• kl

    Kathyann Lorka
    Board of

    Our Legislators Could Use Some Education

    Education is a wonderful thing – and our state legislators could sure use some, when it comes to understanding the frustrations and obstacles school districts continue to face, year after year after year.

    I recently attended the New York State School Boards Convention in New York City, with our East Aurora School District Superintendent James Bodziak and fellow board member Marybeth Covert. This 91st convention featured some interesting and useful seminars and networking opportunities pertaining to collective bargaining for survival, preparing school budgets in a perfect storm, effective teachers, the tax cap issue, bullying, and more.

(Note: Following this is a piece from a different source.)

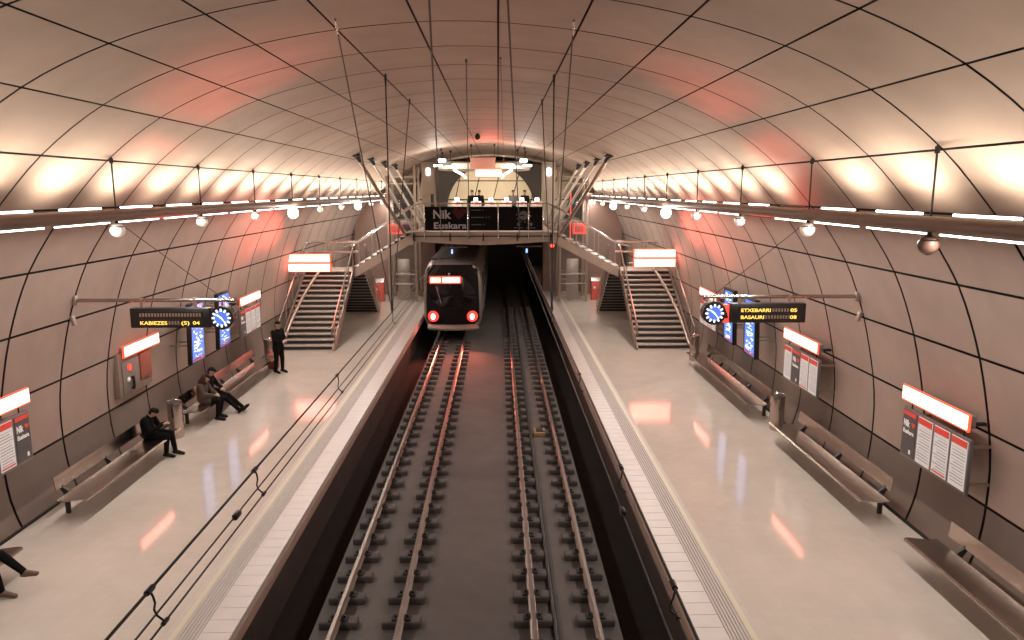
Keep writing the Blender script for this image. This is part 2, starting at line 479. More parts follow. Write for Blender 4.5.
def poster_board(side, ya, yb, order, label, tail=True):
    """ya..yb along the platform; order of columns seen left to right in the picture"""
    zb, zt = 1.28, 2.14
    x = 6.94 if side > 0 else -7.91
    t = thing('poster_board', label, 'notice board', (x, (ya + yb) / 2, zb))
    L = yb - ya
    base = MB(); base.box(-.03, .03, -L / 2, L / 2, 0, zt - zb, .01); base.build('frame', 'frame_grey', t)
    # left to right as seen facing the wall: right wall -> y decreasing, left wall -> y increasing
    n = len(order); w = L / n
    sg = -1 if side > 0 else 1
    rot = (PI / 2, 0, -PI / 2 if side > 0 else PI / 2)
    fx = -side * .034
    for i, c in enumerate(order):
        y0 = sg * (-L / 2 + i * w + .03); y1 = sg * (-L / 2 + (i + 1) * w - .03)
        ylo, yhi = min(y0, y1), max(y0, y1)
        mb = MB(); mb.box(fx - .004, fx + .004, ylo, yhi, .05, zt - zb - .04)
        p = mb.build('poster', 'print_dark' if c == 'd' else 'paper', t)
        hd = MB(); hh = zt - zb - .05
        hd.box(fx - side * .006 - .003, fx - side * .006 + .003, ylo + .01, yhi - .01, hh - (.10 if c != 'd' else .07), hh)
        hd.build('red_header', 'print_red', p)
        if c == 'd':
            ym = (y0 + y1) / 2; ww = abs(y1 - y0)
            hp = MB(); hp.prism([(u, v) for u, v in heart_pts(sg * .30 * ww + ym, hh - .20, .055)], 'x', fx - side * .006 - .003, fx - side * .006 + .003)
            hp.build('heart', 'print_red', p)
            text_mesh('lettering', 'Nik', .16, 'print_white', p, (fx - side * .007, ym - sg * .42 * ww, hh - .26), rot, width=.45 * ww, bold=.004)
            text_mesh('lettering', 'Euskara', .10, 'print_white', p, (fx - side * .007, ym - sg * .42 * ww, hh - .38), rot, width=.80 * ww, bold=.003)
            mb = MB(); mb.box(fx - side * .007 - .002, fx - side * .007 + .002, ym + sg * .2 * ww - .02, ym + sg * .2 * ww + .03, .10, .17); mb.build('print_mark', 'print_white', p)
        else:
            mb = MB()
            rows = 12
            for q in range(rows):
                zz = hh - .16 - q * .048
                if zz < .10: break
                a = ylo + .03; b_ = yhi - .03 - random.random() * .10 * (q % 3 != 0)
                mb.box(fx - side * .006 - .002, fx - side * .006 + .002, a, max(b_, a + .05), zz, zz + (.012 if q % 4 else .006))
            mb.build('print_lines', 'print_grey', p)
            if i == 2:
                mb = MB(); mb.box(fx - side * .006 - .002, fx - side * .006 + .002, ylo + .02, yhi - .02, .075, .10); mb.build('red_footer', 'print_red', p)
    # brackets into the wall
    for yy in (-L / 2 + .12, L / 2 - .12):
        for zz in (.12, .72):
            xw = side * (wall_x(zb + zz) - 7.44 + .03)
            mb = MB(); mb.box(min(0, xw), max(0, xw), yy - .025, yy + .025, zz - .02, zz + .02); mb.build('bracket', 'steel_dull', t)
    # lit box above
    z0, z1 = 2.25 - zb, 2.52 - zb
    lb = MB(); lb.box(*sorted((0 - side * .06, -side * .025)), -L / 2 + .03, L / 2 + .03, z0, z1, .008)
    l_ = lb.build('light_box', 'box_red', t)
    mb = MB(); mb.box(*sorted((-side * .026, side * .10)), -L / 2 + .10, L / 2 - .04, z0 + .03, z1 - .05, .012); mb.build('box_back', 'box_back', l_)
    mb = MB(); mb.box(*sorted((-side * .074, -side * .05)), -L / 2 + .055, L / 2 + .005, z0 + .028, z1 - .022, .004); mb.build('lit_face', 'box_white', l_)
    for yy in (-L / 2 + .2, L / 2 - .2):
        mb = MB(); mb.box(*sorted((side * .06, side * (wall_x(2.4) - 7.44 + .05))), yy - .03, yy + .03, z0 + .05, z0 + .10); mb.build('bracket', 'dark_metal', t)
        mb = MB(); mb.tube([(0, yy, zt - zb - .01), (0, yy, z0 + .02)], .012, 8); mb.build('post', 'dark_metal', t)
    return t
poster_board(1, 10.25, 12.05, 'dwww', 'notice board with lit white sign on the right wall, nearest the camera')
poster_board(1, 15.45, 17.35, 'wdww', 'notice board with lit sign on the right wall, second from the camera')
poster_board(1, 23.0, 24.9, 'wwww', 'notice board with lit sign on the right wall behind the round clock')
poster_board(-1, 10.4, 12.1, 'wwwd', 'notice board with lit sign cut by the left edge of the picture')
poster_board(-1, 22.4, 24.3, 'dwww', 'notice board with lit sign on the left wall beside the staircase')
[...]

    Attending these sessions, I reflected on all that goes into running a school district. And I had to seriously question how in touch - or, rather, out of touch - Albany and the Commissioner of Education are with the practical business of running a school district effectively. By effectively, I mean properly focused on putting students first, together with maintaining fiscal prudence and fiscal sanity. Do our state legislators or the Commissioner actually know how a school budget gets developed? How to run a basic meeting…a school district…a government that supports the mandates it gives us?

    They offer good sound bites, but have they sat in a school board meeting and thought the process through, as school districts do? I wish they would actually show up at one of our meetings and see the work that gets done and the issues that are addressed. I wish instead of dictating to us how schools should be run, they would make greater efforts to get their own house in order.

    Instead, what I see are state lawmakers talking out of both sides of their mouths. They want to control our school districts to the point where we cannot raise the school tax more than 2% to 4%, as if this were a stroke of fiscal genius from the state. Well, believe it or not, we already know how important it is to contain local property tax increases. In East Aurora , we haven’t had a tax increase greater than 2% in more than five years. Yep, we had that one figured out.

    Our school board members work hard to bring the message to legislators: don’t cap the tax, CAP the COST! And, how are they helping us cap those costs? Well, how about the latest unfunded mandate?  Now they’re requiring more mandatory training for new school board members. As if any new school board member, like any veteran member, with a lick of sense isn't already scrambling for all the training he/she can get.

    A more inspired and helpful mandate would be for the Commissioner and legislators themselves to be “trained” in the challenges school districts face. Perhaps they would benefit from a six-hour course on the impacts of unfunded and underfunded mandates on local school district budgets and programs.

    They keep talking tax cap, so evidently, we haven’t yet found the “teachable moment” to help legislators understand the need to control the spiraling increases in pension and health insurance costs. Those costs range from 12 to 16%, and somehow our already-burdened school districts have to come up with the money year after year. To heck with capping a tax rate, how about capping that?

    Instead, we are subjected to more and more state-mandated tasks and expectations, with no money from the state to accomplish them.

    So, where do we come up with the money? We’ve all been through this in our budget meetings, and we we always come back to budget cuts. Invariably, cultural programs are among the first things we look at. Or we get saddled with larger classroom sizes. Or make some other cost reduction that is unacceptable in our hearts but necessary in our budgets.

    We have so much to offer our kids, but can we afford it? “It takes a village” of school district administrators, teachers, staff, parents, state education authorities and state legislators working together – with the right attitude.

    We need to relax the mandates and reduce the cost of educating students and doing business in New York State. Cap the costs and you will automatically cap the tax.

    Let’s focus on keeping education affordable, and meaningful - not just something whose funding needs to be “capped” or whose programs must be reduced to the barest, affordable minimum. Let’s keep our schools strong, and our funding commensurate with our mandates.

    It’s not just in the hands of school boards alone. It ’s up to our legislators and our educational system to help make all that happen.